Ainda quando eu era criança, algumas vezes, na hora de dormir, sentia a perna repuxar de uma forma estranha. Como se alguém estivesse esticando o meu joelho de um lado e o meu pé de outro, ao mesmo tempo. Monstros? Forças estranhas? Era apenas a minha imaginação ou havia algo de errado ali? Assustada, chamei minha mãe lá no outro quarto, que me disse, com calma e achando graça, que era “a dor do crescimento”.
Tá aí: dor de crescimento. Aprendi a lidar com ela e, toda vez que aparecia, desavisada, não perguntava novamente para ninguém o que era aquilo. Só me cobria bem e ficava esperando passar. Eu resmungava um pouco, isso é verdade. Mas uma hora ou outra pegava no sono e, no dia seguinte, nem me lembrava do que havia me incomodado.
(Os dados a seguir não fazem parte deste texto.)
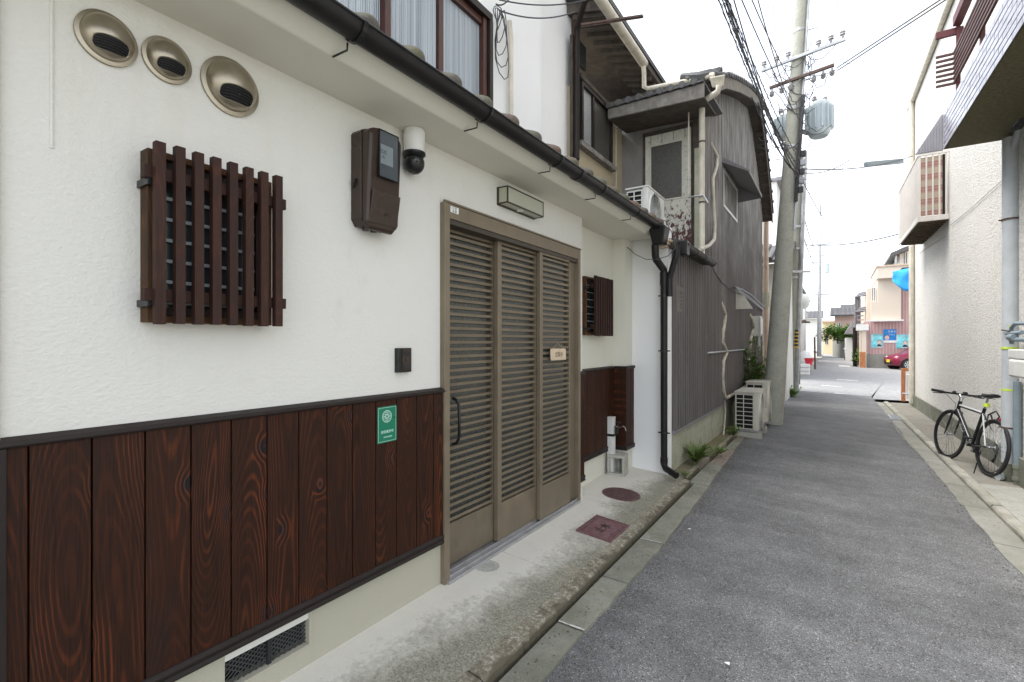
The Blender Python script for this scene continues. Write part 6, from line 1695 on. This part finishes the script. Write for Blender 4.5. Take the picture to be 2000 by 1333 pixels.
def weed(label, c, size, n, mat='leaf2', hspread=.5, cat='weed', grp=None, leafs=.06):
    t = thing('weed_clump', label, cat, c, grp); m = MB(); st = MB()
    for k in range(n):
        a = R3.uniform(0, 2*PI); r = R3.uniform(0, hspread)*size; h = R3.uniform(.35, 1)*size
        p0 = Vector(c) + Vector((math.cos(a)*r*.3, math.sin(a)*r*.3, 0)); p1 = Vector(c) + Vector((math.cos(a)*r, math.sin(a)*r, h))
        st.tube([p0, p0.lerp(p1,.5)+Vector((R3.uniform(-.05,.05),R3.uniform(-.05,.05),0))*size, p1], .0035, 4, False)
        for i in range(9 if size < 1 else 13):
            q = p0.lerp(p1, R3.uniform(.25, 1)); b = R3.uniform(0, 2*PI)
            leaf(m, q, (math.cos(b), math.sin(b), R3.uniform(-.3,.7)), leafs*R3.uniform(.7,1.4), leafs*.45)
    link('leaves', m, M[mat], t, norm=False); link('stems', st, M['stem'], t, norm=False)
    return t
w_ = (-1.9024,15.7218,-0.05)
gb = (-1.1796,9.8866,0.5583)
weed('tall green leafy shrub squeezed behind the two outdoor units', (-1.25, 10.2, -.1), 1.62, 90, 'leaf2', .16, 'shrub', None, .13)
weed('small weeds at the foot of the second pole', (-1.1117+.1, 15.8732-.5, -.12), .3, 24, 'leaf', .8, 'weed', None, .1)
weed('low weeds around the nearer outdoor unit', (g1[0]-.02, g1[1]-.25, -.05), .16, 20, 'leaf', 1.0, 'weed', None, .05)
weed('low weeds in the planting strip by the foundation', (-1.2722, 6.6963, -.04), .10, 16, 'leaf', 1.6, 'weed', None, .04)
ws = (1.6332,39.7788,-0.2)
weed('bright weeds sprouting at the pavement edge below the beige column', (ws[0]-.05, ws[1]-1.5, -.2), 1.25, 80, 'leaf', .7, 'weed', None, .22)
m = MB()
for k in range(500):
    y = R3.uniform(5.35, 8.6); x = R3.choice([-1.47, -1.36, -1.31, -1.24]) + R3.gauss(0, .02); a = R3.uniform(0, 2*PI)
    leaf(m, (x, y, -.045 if x < -1.33 else -.105), (math.cos(a), math.sin(a), 1.2), R3.uniform(.012,.04), .008)
for k in range(260):
    y = R3.uniform(-1, 5.2); x = -1.236 + R3.gauss(0, .006); a = R3.uniform(0, 2*PI)
    if math.sin(y*5) + math.sin(y*2.3) > .5: leaf(m, (x, y, -.108), (math.cos(a), math.sin(a), .8), R3.uniform(.006,.018), .006)
o = link('moss_tufts', m, M['leaf'], norm=False); o['kind'] = 'stuff'; o['label'] = 'moss and tiny weeds in the left gutter joints'; o['category'] = 'moss'
# grit, leaves and litter on road and pavement
m = MB()
for k in range(900):
    y = R3.uniform(1.2, 9); x = R3.uniform(-1.3, 1.3); z = (-.088 if x < -1.09 else road_z(x)+.002); s_ = R3.uniform(.002,.006)
    m.add([(x-s_,y-s_,z),(x+s_,y-s_*.6,z),(x+s_*.4,y+s_,z),(x,y,z+s_)], [(0,1,3),(1,2,3),(2,0,3)])
for k in range(2600):
    y = R3.uniform(1.5, 12); sd_k = R3.choice([0,0,0,1,1,1,2]); a_, b_e = lerp_edge(edge, y)
    x = (a_ + .03 + abs(R3.gauss(0,.05))) if sd_k == 0 else ((b_e - .03 - abs(R3.gauss(0,.06))) if sd_k == 1 else -1.16 + R3.gauss(0,.04))
    z = -.088 if x < a_ + .01 else road_z(x)+.002; s_ = R3.uniform(.002,.0065)
    m.add([(x-s_,y-s_,z),(x+s_,y-s_*.6,z),(x+s_*.4,y+s_,z),(x,y,z+s_*.8)], [(0,1,3),(1,2,3),(2,0,3)])
o = link('grit', m, M['kerb'], norm=False); o['kind'] = 'stuff'; o['label'] = 'scattered grit on the asphalt'; o['category'] = 'grit'
for (px_, py_) in ():
    pass
for c_ in ((-0.9715,4.0269,-0.112), (-0.4243,2.4708,-0.13)):
    tag(link('litter_scrap', MB().add([(c_[0]-.012,c_[1]-.006,c_[2]+.012),(c_[0]+.012,c_[1]-.008,c_[2]+.010),(c_[0]+.010,c_[1]+.009,c_[2]+.014),(c_[0]-.009,c_[1]+.007,c_[2]+.010)], [(0,1,2,3)]), M['paper'], norm=False), ('farther' if c_[1] > 2.5 else 'nearer') + ' of two small white paper scraps lying on the asphalt', 'litter', 'paper scraps on the asphalt')

# ================================================================ BEYOND THE CROSSING: LEFT SIDE
def house(name, label, x0, x1, y0, y1, z1, mat, cat='house'):
    t = thing(name, label, cat, ((x0+x1)/2, y0, -.2))
    link('wall', MB().box(x0,x1,y0,y1,-.3,z1), M[mat], t)
    return t
def hwin(t, axis, at, a, b, z0, z1, proud=.03, bars=1, mat='dark_glass'):
    """framed window on a wall; axis 'x' = wall plane x=at facing the lane, 'y' = plane y=at facing the camera"""
    def bx(u0, u1, d0, d1, w0, w1):
        return MB().box(at+d0, at+d1, u0, u1, w0, w1) if axis == 'x' else MB().box(u0, u1, at-d1, at-d0, w0, w1)
    f = MB()
    for (u0, u1, w0, w1) in ((a,a+.05,z0,z1),(b-.05,b,z0,z1),(a+.05,b-.05,z0,z0+.05),(a+.05,b-.05,z1-.05,z1)):
        q = bx(u0,u1,0,proud*2,w0,w1); f.add(q.v, q.f)
    for k in range(bars):
        c = a + (b-a)*(k+1)/(bars+1); q = bx(c-.025,c+.025,0,proud*1.6,z0+.05,z1-.05); f.add(q.v, q.f)
    w = link('window', f, M['white_metal'], t); link('pane', bx(a+.05,b-.05,0,proud*.6,z0+.05,z1-.05), M[mat], w)
def tiled_roof(t, x0, x1, y0, y1, ze, zr, axis='x', n=14):
    """gable or lean-to pitch with tile rows; slopes towards -y ('y') or +x ('x')"""
    if axis == 'y':
        link('roof', MB().hexa([(x0,y0,ze),(x1,y0,ze),(x1,y1,zr),(x0,y1,zr),(x0,y0,ze+.08),(x1,y0,ze+.08),(x1,y1,zr+.08),(x0,y1,zr+.08)]), M['tile_roof'], t)
        for i in range(n+1):
            x = x0 + (x1-x0)*i/n; link('tile_row', MB().tube([(x,y0-.03,ze+.10),(x,y1,zr+.10)], .05, 6), M['tile_roof'], t)
    else:
        link('roof', MB().hexa([(x0,y0,zr),(x1,y0,ze),(x1,y1,ze),(x0,y1,zr),(x0,y0,zr+.08),(x1,y0,ze+.08),(x1,y1,ze+.08),(x0,y1,zr+.08)]), M['tile_roof'], t)
        for i in range(n+1):
            y = y0 + (y1-y0)*i/n; link('tile_row', MB().tube([(x0,y,zr+.10),(x1+.03,y,ze+.10)], .05, 6), M['tile_roof'], t)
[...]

Parei de crescer no auge da adolescência. E parei mesmo, porque sou baixinha para valer! Mas, mesmo assim, a tal dor de crescimento pareceu me acompanhar. E, sim, ela aparece de vez em quando, sabe?
Como? Certo, não por conta da minha estatura, pois, assim como eu acabei de dizer, já faz um tempo que não cresço mais… A questão é mesmo interna. É que aqui por dentro tudo continua progredindo aos bocadinhos.
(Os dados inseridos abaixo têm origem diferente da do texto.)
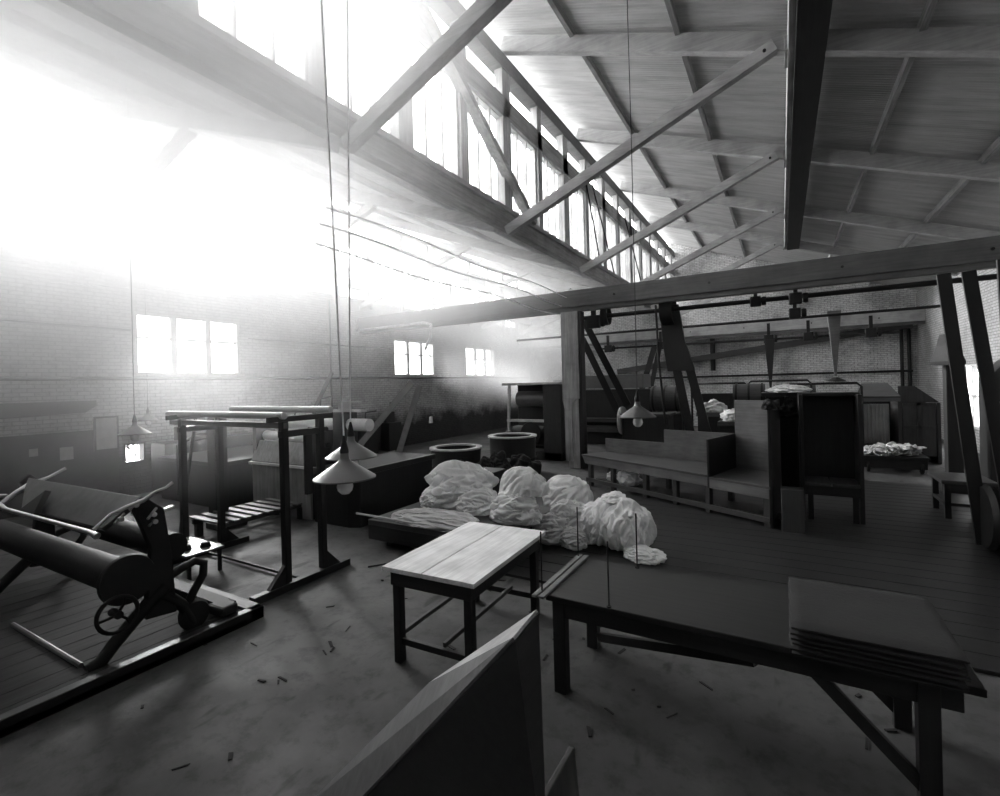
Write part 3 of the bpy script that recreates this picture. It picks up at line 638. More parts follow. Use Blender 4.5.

Algumas vezes, quando me dou conta, percebo que sou um tanto diferente do que era ontem. Me olho no espelho e noto que a percepção de hoje é bem distinta da que acontecia quatro anos atrás. Me pego pensando nas coisas que me atingiam na época, na importância errada que eu dava para certas questões e até na minha falta de interesse por outros assuntos que hoje fazem parte do meu dia a dia. Que grande maluquice tudo isso, né? Às vezes, parece que era outra pessoa, vivendo lá no passado no meu lugar…
Penso que somos um tipo de perfume em seus diferentes relançamentos: a essência permanece a mesma, mas a embalagem vai se modificando e se modernizando, encontrando novos rumos em meio ao que vivemos no hoje, que é bem diferente do ontem.
Só que nem sempre isso acontece de uma forma calma, silenciosa e tranquila, com um simples “opa!” e um sorriso otimista em frente ao meu próprio reflexo. Tem dias que é mais difícil e me bate aquela vontade de fechar os olhos e tentar me cobrir, só para ver se tudo vai passar mais rápido: porque lá vem a dor.
E dói mesmo, pra valer. É a noção de que, agora, sei quem sou e as coisas só acontecerão por conta do meu esforço. A noção simplesmente sobe e me causa um sentimento estranho, passando a certeza de que terei que me mexer.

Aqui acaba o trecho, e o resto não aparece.